» **YOUR GOAL**: Take the lines from the beginning of the data below through the line holding "SC.camera = cam" and return exactly those.

* Start STORED DATA *

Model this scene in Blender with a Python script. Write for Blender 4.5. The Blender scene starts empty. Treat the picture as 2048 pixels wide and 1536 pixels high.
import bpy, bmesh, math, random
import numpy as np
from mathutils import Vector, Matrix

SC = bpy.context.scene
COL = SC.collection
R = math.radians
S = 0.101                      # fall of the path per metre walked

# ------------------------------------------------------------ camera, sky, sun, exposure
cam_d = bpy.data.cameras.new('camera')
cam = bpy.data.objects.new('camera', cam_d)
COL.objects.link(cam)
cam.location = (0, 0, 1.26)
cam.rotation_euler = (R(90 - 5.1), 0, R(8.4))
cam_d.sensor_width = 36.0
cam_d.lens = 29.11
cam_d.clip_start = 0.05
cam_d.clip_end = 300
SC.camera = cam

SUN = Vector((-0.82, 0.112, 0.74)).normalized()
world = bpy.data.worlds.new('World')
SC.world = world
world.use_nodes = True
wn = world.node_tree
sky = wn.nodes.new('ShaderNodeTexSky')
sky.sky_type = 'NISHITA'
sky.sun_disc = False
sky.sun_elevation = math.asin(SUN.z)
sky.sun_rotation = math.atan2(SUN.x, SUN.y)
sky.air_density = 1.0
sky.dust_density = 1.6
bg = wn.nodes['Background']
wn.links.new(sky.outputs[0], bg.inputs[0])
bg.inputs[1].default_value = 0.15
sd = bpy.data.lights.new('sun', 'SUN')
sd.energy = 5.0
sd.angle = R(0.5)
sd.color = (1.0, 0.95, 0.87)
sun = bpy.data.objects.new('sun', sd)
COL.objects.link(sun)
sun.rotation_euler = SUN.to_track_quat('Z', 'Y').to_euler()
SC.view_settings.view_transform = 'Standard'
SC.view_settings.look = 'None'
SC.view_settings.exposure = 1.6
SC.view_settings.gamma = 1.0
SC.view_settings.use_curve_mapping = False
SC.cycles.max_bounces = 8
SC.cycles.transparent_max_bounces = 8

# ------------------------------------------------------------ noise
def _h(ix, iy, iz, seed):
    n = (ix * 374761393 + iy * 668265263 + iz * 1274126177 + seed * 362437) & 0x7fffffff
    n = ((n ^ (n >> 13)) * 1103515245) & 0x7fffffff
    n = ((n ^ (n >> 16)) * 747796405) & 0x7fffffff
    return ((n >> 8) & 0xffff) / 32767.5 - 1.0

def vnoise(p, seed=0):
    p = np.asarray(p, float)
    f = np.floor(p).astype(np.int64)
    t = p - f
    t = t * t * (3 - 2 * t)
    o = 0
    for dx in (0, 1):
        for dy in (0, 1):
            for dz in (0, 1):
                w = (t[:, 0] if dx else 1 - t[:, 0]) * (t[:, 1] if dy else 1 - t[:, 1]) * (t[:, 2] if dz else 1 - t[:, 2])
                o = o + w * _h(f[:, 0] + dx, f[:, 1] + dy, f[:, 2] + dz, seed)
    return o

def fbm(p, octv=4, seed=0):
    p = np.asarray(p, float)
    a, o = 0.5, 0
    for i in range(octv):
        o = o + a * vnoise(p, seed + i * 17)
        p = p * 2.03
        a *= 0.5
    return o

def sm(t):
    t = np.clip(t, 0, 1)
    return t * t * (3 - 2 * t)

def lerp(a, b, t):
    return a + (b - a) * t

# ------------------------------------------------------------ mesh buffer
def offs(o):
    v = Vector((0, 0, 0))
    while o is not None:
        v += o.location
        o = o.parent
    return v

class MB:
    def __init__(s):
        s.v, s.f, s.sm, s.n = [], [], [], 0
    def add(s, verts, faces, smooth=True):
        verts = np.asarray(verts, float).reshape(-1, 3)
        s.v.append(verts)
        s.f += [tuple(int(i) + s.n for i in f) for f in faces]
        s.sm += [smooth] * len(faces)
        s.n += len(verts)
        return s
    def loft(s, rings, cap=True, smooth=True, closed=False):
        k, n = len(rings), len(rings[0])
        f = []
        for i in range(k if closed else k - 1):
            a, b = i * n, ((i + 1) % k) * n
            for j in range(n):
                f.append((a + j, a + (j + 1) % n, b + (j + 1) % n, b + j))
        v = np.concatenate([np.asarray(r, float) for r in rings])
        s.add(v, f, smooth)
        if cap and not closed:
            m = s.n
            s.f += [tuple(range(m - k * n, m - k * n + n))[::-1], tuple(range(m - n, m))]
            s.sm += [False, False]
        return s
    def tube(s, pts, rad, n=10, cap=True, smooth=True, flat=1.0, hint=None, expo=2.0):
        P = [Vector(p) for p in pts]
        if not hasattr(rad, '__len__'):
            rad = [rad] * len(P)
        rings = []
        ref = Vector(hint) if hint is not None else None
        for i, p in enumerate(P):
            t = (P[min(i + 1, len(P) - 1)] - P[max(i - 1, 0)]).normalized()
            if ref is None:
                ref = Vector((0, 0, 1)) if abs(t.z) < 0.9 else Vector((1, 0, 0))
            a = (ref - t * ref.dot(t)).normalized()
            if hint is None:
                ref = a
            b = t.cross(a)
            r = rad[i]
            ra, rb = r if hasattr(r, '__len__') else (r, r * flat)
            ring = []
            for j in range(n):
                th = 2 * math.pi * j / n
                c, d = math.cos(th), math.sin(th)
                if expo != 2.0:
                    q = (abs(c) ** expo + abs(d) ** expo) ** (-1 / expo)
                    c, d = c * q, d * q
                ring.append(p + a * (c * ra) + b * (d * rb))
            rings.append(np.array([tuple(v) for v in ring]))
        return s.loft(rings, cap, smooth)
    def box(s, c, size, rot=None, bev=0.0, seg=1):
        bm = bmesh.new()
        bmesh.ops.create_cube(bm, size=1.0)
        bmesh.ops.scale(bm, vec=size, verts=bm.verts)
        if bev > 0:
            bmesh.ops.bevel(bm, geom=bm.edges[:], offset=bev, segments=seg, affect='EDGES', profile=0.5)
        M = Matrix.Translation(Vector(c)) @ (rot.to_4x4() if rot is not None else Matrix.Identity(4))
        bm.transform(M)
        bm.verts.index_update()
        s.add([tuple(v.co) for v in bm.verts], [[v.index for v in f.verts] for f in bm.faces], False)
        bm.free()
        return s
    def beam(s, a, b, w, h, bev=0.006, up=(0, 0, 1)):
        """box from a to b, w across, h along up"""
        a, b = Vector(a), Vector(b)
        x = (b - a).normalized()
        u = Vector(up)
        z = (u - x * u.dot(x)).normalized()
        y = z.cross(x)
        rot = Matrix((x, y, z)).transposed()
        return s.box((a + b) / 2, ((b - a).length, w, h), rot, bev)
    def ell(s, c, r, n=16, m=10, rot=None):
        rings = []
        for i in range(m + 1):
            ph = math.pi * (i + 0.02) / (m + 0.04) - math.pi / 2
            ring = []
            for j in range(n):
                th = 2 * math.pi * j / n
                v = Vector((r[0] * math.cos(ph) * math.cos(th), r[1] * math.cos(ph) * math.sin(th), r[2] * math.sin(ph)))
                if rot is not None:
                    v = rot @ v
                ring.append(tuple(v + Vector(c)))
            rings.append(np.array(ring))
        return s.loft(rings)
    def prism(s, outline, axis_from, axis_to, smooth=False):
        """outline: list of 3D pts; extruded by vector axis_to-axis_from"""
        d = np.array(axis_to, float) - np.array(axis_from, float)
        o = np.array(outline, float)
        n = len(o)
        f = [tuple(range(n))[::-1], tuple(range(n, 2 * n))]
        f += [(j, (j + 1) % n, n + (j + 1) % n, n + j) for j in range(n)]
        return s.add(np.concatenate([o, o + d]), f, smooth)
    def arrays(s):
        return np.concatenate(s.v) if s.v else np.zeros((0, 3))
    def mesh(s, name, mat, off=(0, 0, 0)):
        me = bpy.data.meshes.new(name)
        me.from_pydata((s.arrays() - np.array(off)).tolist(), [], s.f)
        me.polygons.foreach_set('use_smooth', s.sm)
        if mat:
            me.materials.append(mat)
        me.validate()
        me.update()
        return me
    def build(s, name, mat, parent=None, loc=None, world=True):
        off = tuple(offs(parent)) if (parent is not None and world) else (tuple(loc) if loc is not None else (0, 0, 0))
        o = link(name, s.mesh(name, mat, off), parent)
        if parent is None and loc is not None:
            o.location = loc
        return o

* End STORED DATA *

» **WRITTEN REPLY**:
Model this scene in Blender with a Python script. Write for Blender 4.5. The Blender scene starts empty. Treat the picture as 2048 pixels wide and 1536 pixels high.
import bpy, bmesh, math, random
import numpy as np
from mathutils import Vector, Matrix

SC = bpy.context.scene
COL = SC.collection
R = math.radians
S = 0.101                      # fall of the path per metre walked

# ------------------------------------------------------------ camera, sky, sun, exposure
cam_d = bpy.data.cameras.new('camera')
cam = bpy.data.objects.new('camera', cam_d)
COL.objects.link(cam)
cam.location = (0, 0, 1.26)
cam.rotation_euler = (R(90 - 5.1), 0, R(8.4))
cam_d.sensor_width = 36.0
cam_d.lens = 29.11
cam_d.clip_start = 0.05
cam_d.clip_end = 300
SC.camera = cam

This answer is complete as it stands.